I have doubts about the efficacy of icons. The icon is functionally both a switch and a label. Like most personal computer users, I use icons as on-switches. Click on an icon and you start a program or open a window.
So we treat our Windows and Apple desktops as control panels laid out with labelled switches. As a control panel filled with switches, the desktop of an Apple or Windows GUI is not well-designed. However, the format has spread to other devices with GUIs.
The visual effect of an array of icons can be pretty, particularly with brightly-coloured icons set against dark backgrounds, creating a jewel-box effect. But two factors make interpreting the data on the desktop inefficient: the small size of the icon and its uniform dimensions. The larger the desktop and the greater the number of icons on it, the more difficult it is to identify the correct switch for a desired function.
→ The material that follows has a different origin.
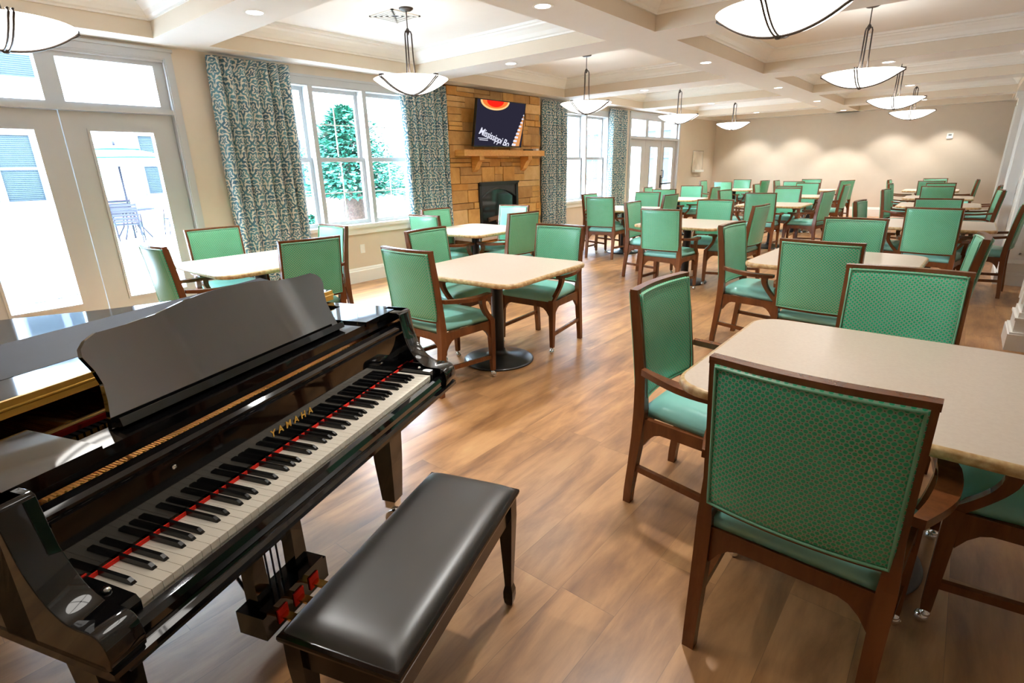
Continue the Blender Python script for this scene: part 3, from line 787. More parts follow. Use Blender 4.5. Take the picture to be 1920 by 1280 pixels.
# ------------------------------------------------------------------ tables
def rsq(h, r, n=6):
    P = []
    for cx, cy_, a0 in ((h - r, h - r, 0), (-h + r, h - r, 90), (-h + r, -h + r, 180), (h - r, -h + r, 270)):
        for k in range(n + 1):
            a = R(a0 + 90 * k / n); P.append((cx + r * math.cos(a), cy_ + r * math.sin(a)))
    return P
def make_table():
    r = empty('dining_table', (0, 0, 0), cat='table')
    m = MB(); h = .525
    secs = [[(x, y, z) for x, y in rsq(h + d, .13 + d)] for d, z in ((-.02, .7155), (-.004, .719), (0, .727), (0, .739), (-.004, .7465), (-.012, .7495), (-.016, .750))]
    L = m.loft(secs, 1, smooth=True)
    for f in m.bm.faces:
        if len(f.verts) > 4: f.material_index = 0 if f.calc_center_median().z > .74 else 1; f.smooth = False
    m.build('tabletop', [M['lam'], M['lamedge']], r)
    m = MB(); m.lathe([(.046, .02), (.046, .685), (.07, .69), (.075, .70), (.0, .70)], n=28); m.build('column', M['blackmetal'], r)
    m = MB()
    for a in (0, 90):
        c, s_ = math.cos(R(a + 45)), math.sin(R(a + 45)); w = .02
        m.loft([[(c * t - s_ * w, s_ * t + c * w, z), (c * t + s_ * w, s_ * t - c * w, z), (c * t + s_ * w, s_ * t - c * w, .715), (c * t - s_ * w, s_ * t + c * w, .715)] for t, z in ((-.3, .708), (-.08, .692), (.08, .692), (.3, .708))])
    m.build('bracket', M['blackmetal'], r)
    m = MB(); m.lathe([(0, 0), (.272, 0), (.28, .006), (.278, .013), (.262, .02), (.2, .034), (.1, .052), (.062, .066), (.052, .09)], n=44); m.build('base', M['blackmetal'], r)
    return r
tp = make_table(); index_children(); fst = True
TL = {'T0': 'square beige pedestal table between the piano and the patio doors', 'M1': 'square beige table on a black column and round base just past the piano',
 'M2': 'square beige table in front of the stone fireplace', 'T1': 'large square beige table in the right foreground, cut by the photo edge', 'T2': 'square beige table behind the foreground table, second in the right-hand row'}
for k, ((x, y), ph, rot) in TABLES.items():
    o = tp if fst else copy_tree(tp); fst = False
    o.location = (x, sq(y), 0); o.rotation_euler.z = R(rot)
    o['label'] = TL.get(k, 'square beige pedestal table, ' + ph.replace('the table', 'the one', 1)); o['group'] = 'square beige dining tables'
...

Large numbers of distinctively coloured icons tend to dissolve into a field that looks randomly coloured, like a pointillist painting without a subject.
This desktop (my own) shows my attempt to group icons in distinctive patterns so as to help me find the switch I want to use. There is a little bit of functional convergence in my sorting of icons into groups of related programs and document types. But I find it to be an inadequate solution to the problem.
One alternative to icon-based controls is to follow the example of flight deck controls. A well-laid-out flight deck on an aircraft is a varied physical and visual landscape, which privileges important functions by making their control switches large, distinctively shaped and coloured, and centrally positioned relative to the operator. Even the dashboard of a car shows this coherence and natural fit in the design of its controls. I suppose a computer's steering wheel is its keyboard and mouse, and its video display is more often a window into an unfolding data landscape – like the sky for a plane or the highway for a car – than a control panel. But when the screen shows the desktop, it is a control panel. In GUIs of the moment, it functions poorly.